Policy Proposals for National Implementation

  • Implement national guidelines that ensure longevity, reduce, reuse, and circularity in public procurement. Introduce requirements and set quantifiable goals for reduced consumption, increased product lifespan, reuse, and circularity in all public procurement and tendering processes.
  • Implement policies that increase competence in circular procurement among purchasers, from national to local level.
  • Implement policies that ensure recyclability of products, including policies to minimise the content of substances that make recycling difficult or environmentally hazardous.
  • Establish producer responsibility schemes for more streams of goods, ensuring that businesses placing products on the market in the Nordic countries are responsible for environmentally friendly waste management and reducing the environmental footprint of their products.
  • Introduce landfill taxes for critical minerals, residues from the mineral industry, and a ban on marine disposal of mineral waste and other environmentally harmful disposal methods, which also make it impossible to utilise residues.
  • Establish ambitious requirements for reduced waste generation, reuse, and ultimately increased material recycling, to provide clear long-term frameworks that contribute to circular value chains and reduced footprints.
  • Develop policies and schemes to improve waste management to ensure that more resources remain in the cycle, not the least for the construction sector, telecom and fashion industry.
  • Establish a national, state-funded, neutral, unaffiliated collective information bureau that communicates the national nutrition recommendations and gives scientifically grounded information that facilitates sustainable and healthy diets.
  • Limit the influence of commercial industries on school curriculums and ensure that all educational content is developed and reviewed by educators and subject matter experts without conflicts of interest.
  • Prioritise urban sustainable food consumption, through farmers markets, local food rings, community supported agriculture and other direct-to-consumer sales, that adds value to sustainable produce and increases food safety and sovereignty. Also support the increase of sustainable urban food production, such as community gardens.
  • Reduce the value-added tax for fruits, vegetables, and other vegetarian products (including vegetarian processed foods) and/or increase the value-added tax for meat.
  • Develop a national action plan for a circular economy with the aim of contributing to achieving goals to reduce environmental and climate footprints, focusing on material and product flows with significant negative environmental or climate footprints, such as construction and housing, food and agriculture, transportation, and textiles. This action plan, which must take the form of a parliamentary white paper, should include an alignment of policy instruments, taxes, as well as integrating the goal of reducing footprints into all relevant public planning frameworks.
  • Adopt a national goal to halve food waste, which will help reduce the environmental and climate footprint from food and agriculture.
  • Increase awareness of the environmental and health benefits of incorporating more plant-based foods into daily diets.

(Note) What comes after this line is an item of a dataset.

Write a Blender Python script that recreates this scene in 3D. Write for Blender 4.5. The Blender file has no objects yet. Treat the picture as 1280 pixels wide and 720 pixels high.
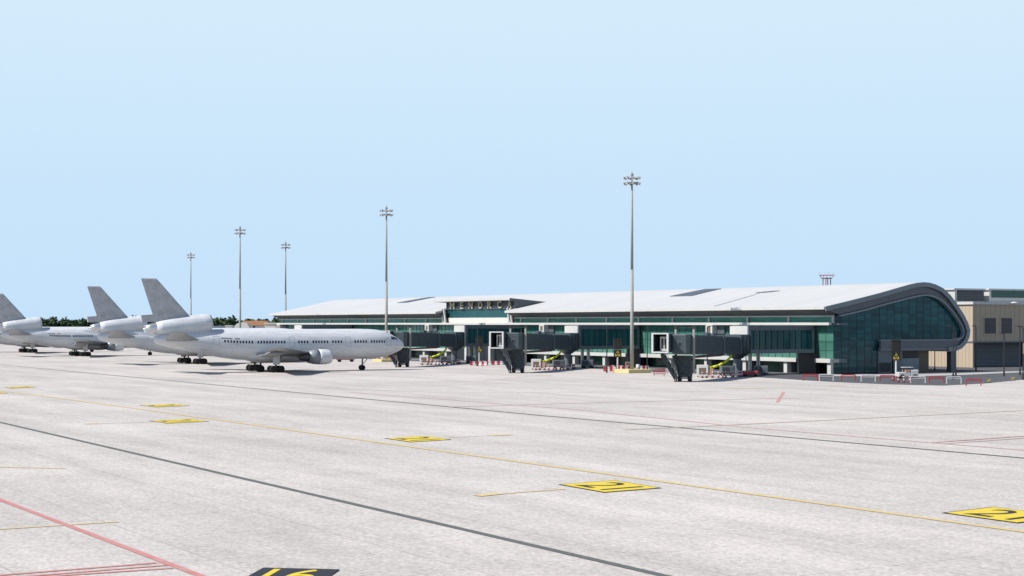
import bpy, math, random
from mathutils import Vector, Matrix
random.seed(7)
scene = bpy.context.scene
COL = scene.collection
R = math.radians

# ------------------------------------------------------------------ camera model
F, H, HY = 2000.0, 9.3, 404.5          # focal length in px of a 1280 px frame, eye height, horizon row
def G(x, y):
    """ground point seen at a photo pixel"""
    Z = F*H/(y-HY)
    return Vector(((x-640)/F*Z, Z, 0))
def P(x, Z, z=0):
    return Vector(((x-640)/F*Z, Z, z))

# ------------------------------------------------------------------ mesh builder
class MB:
    def __init__(s): s.v=[]; s.f=[]; s.m=[]; s.sm=[]; s.mi=0; s.smooth=False
    def add(s, vs, fs):
        b=len(s.v); s.v+= [tuple(v) for v in vs]
        for f in fs:
            s.f.append(tuple(i+b for i in f)); s.m.append(s.mi); s.sm.append(s.smooth)
        return s
    def box(s, lo, hi):
        x0,y0,z0=lo; x1,y1,z1=hi
        if x0>x1:x0,x1=x1,x0
        if y0>y1:y0,y1=y1,y0
        if z0>z1:z0,z1=z1,z0
        return s.add([(x0,y0,z0),(x1,y0,z0),(x1,y1,z0),(x0,y1,z0),(x0,y0,z1),(x1,y0,z1),(x1,y1,z1),(x0,y1,z1)],
            [(3,2,1,0),(4,5,6,7),(0,1,5,4),(1,2,6,5),(2,3,7,6),(3,0,4,7)])
    def cbox(s, c, sz):
        return s.box([c[i]-sz[i]/2 for i in range(3)],[c[i]+sz[i]/2 for i in range(3)])
    def prism(s, pts, lo, hi, ax=0):
        """2-D outline pts swept along axis ax from lo to hi"""
        n=len(pts)
        def mk(p,t):
            if ax==0: return (t,p[0],p[1])
            if ax==1: return (p[0],t,p[1])
            return (p[0],p[1],t)
        vs=[mk(p,lo) for p in pts]+[mk(p,hi) for p in pts]
        fs=[tuple(range(n-1,-1,-1)),tuple(range(n,2*n))]+[(i,(i+1)%n,n+(i+1)%n,n+i) for i in range(n)]
        return s.add(vs,fs)
    def ring(s, outer, inner, lo, hi, ax=0, closed=True):
        """band between two outlines of equal length, swept along ax"""
        n=len(outer)
        def mk(p,t):
            if ax==0: return (t,p[0],p[1])
            if ax==1: return (p[0],t,p[1])
            return (p[0],p[1],t)
        vs=[mk(p,lo) for p in outer]+[mk(p,lo) for p in inner]+[mk(p,hi) for p in outer]+[mk(p,hi) for p in inner]
        fs=[]
        for i in range(n if closed else n-1):
            j=(i+1)%n
            fs+=[(i,j,n+j,n+i),(2*n+i,3*n+i,3*n+j,2*n+j),(i,2*n+i,2*n+j,j),(n+i,n+j,3*n+j,3*n+i)]
        if not closed:
            fs+=[(0,n,3*n,2*n),(n-1,3*n-1,4*n-1,2*n-1)]
        return s.add(vs,fs)
    def tube(s, a, b, r0, r1=None, n=10, cap=True):
        r1=r0 if r1 is None else r1
        a=Vector(a); b=Vector(b); d=(b-a).normalized()
        u=d.orthogonal().normalized(); w=d.cross(u)
        vs=[]
        for p,r in ((a,r0),(b,r1)):
            for k in range(n):
                t=2*math.pi*k/n; vs.append(p+u*r*math.cos(t)+w*r*math.sin(t))
        fs=[(k,(k+1)%n,n+(k+1)%n,n+k) for k in range(n)]
        if cap: fs+=[tuple(range(n-1,-1,-1)),tuple(range(n,2*n))]
        return s.add(vs,fs)
    def path(s, pts, r, n=8):
        for a,b in zip(pts,pts[1:]): s.tube(a,b,r,n=n)
        return s
    def loft(s, rings, cap=True, closed=True):
        n=len(rings[0]); vs=[p for r in rings for p in r]; fs=[]
        for i in range(len(rings)-1):
            for k in range(n if closed else n-1):
                j=(k+1)%n
                fs.append((i*n+k,i*n+j,(i+1)*n+j,(i+1)*n+k))
        if cap and closed:
            fs.append(tuple(range(n-1,-1,-1))); L=(len(rings)-1)*n; fs.append(tuple(range(L,L+n)))
        return s.add(vs,fs)
    def lathe_x(s, prof, c, n=28, cap=True):
        """revolve (x, r) about the x axis through c"""
        rings=[[(c[0]+x,c[1]+r*math.cos(2*math.pi*k/n),c[2]+r*math.sin(2*math.pi*k/n)) for k in range(n)] for x,r in prof]
        return s.loft(rings,cap)
    def lathe_z(s, prof, c, n=24, cap=True):
        rings=[[(c[0]+r*math.cos(2*math.pi*k/n),c[1]+r*math.sin(2*math.pi*k/n),c[2]+z) for k in range(n)] for z,r in prof]
        return s.loft(rings,cap)
    def build(s, name, mats, parent=None, bevel=0, fixn=True):
        me=bpy.data.meshes.new(name); me.from_pydata(s.v,[],s.f)
        if not isinstance(mats,(list,tuple)): mats=[mats]
        for m in mats: me.materials.append(m)
        for p,mi,sm in zip(me.polygons,s.m,s.sm): p.material_index=mi; p.use_smooth=sm
        if fixn:
            import bmesh
            bm=bmesh.new(); bm.from_mesh(me); bmesh.ops.recalc_face_normals(bm,faces=bm.faces); bm.to_mesh(me); bm.free()
        me.update()
        o=bpy.data.objects.new(name,me); COL.objects.link(o)
        if parent is not None: o.parent=parent
        if bevel:
            b=o.modifiers.new('bevel','BEVEL'); b.width=bevel; b.segments=2; b.limit_method='ANGLE'
        return o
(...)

Policy Proposals for Inter­national Implementation

  • Recognize the potential in faith-based organisations as carriers of ethical narrative capital with the potential to promote necessary lifestyle changes.
  • Support local food system sustainability, emphasising locally produced organic food by farmers to reduce carbon footprint.
  • Establish a system for including the global footprint from consumption in the Nordic countries in the national accounting and implement measures to decrease this footprint.
  • Countries and the EU should refrain from entering and/or maintaining free trade agreements that are designed to encourage over-consumption. Such agreements have been shown to worsen ecosystem degradation, contribute to biodiversity loss, impede just transitions, and heighten risks for environmental and human rights defenders, as exemplified by the EU-Mercosur treaty.
  • Enforce legislation like the EUDR, that demands countries to take responsibility for their global footprint and effect on biodiversity including reducing consumption.
  • Commit to reducing the overall footprint of the Nordic countries through concrete measures, and advocate for the establishment of a reporting mechanism for efforts made by states in the global north to reduce their overall consumption.
  • Develop global education campaigns to inform the public about the advantages of plant-based diets, focusing on positive messages around animal welfare, health and sustainability.
  • Advocate for the introduction of subsidies and tax incentives for plant-based food production and products, alongside the promotion of policies that encourage the reduction of meat consumption through voluntary guidelines and awareness programs.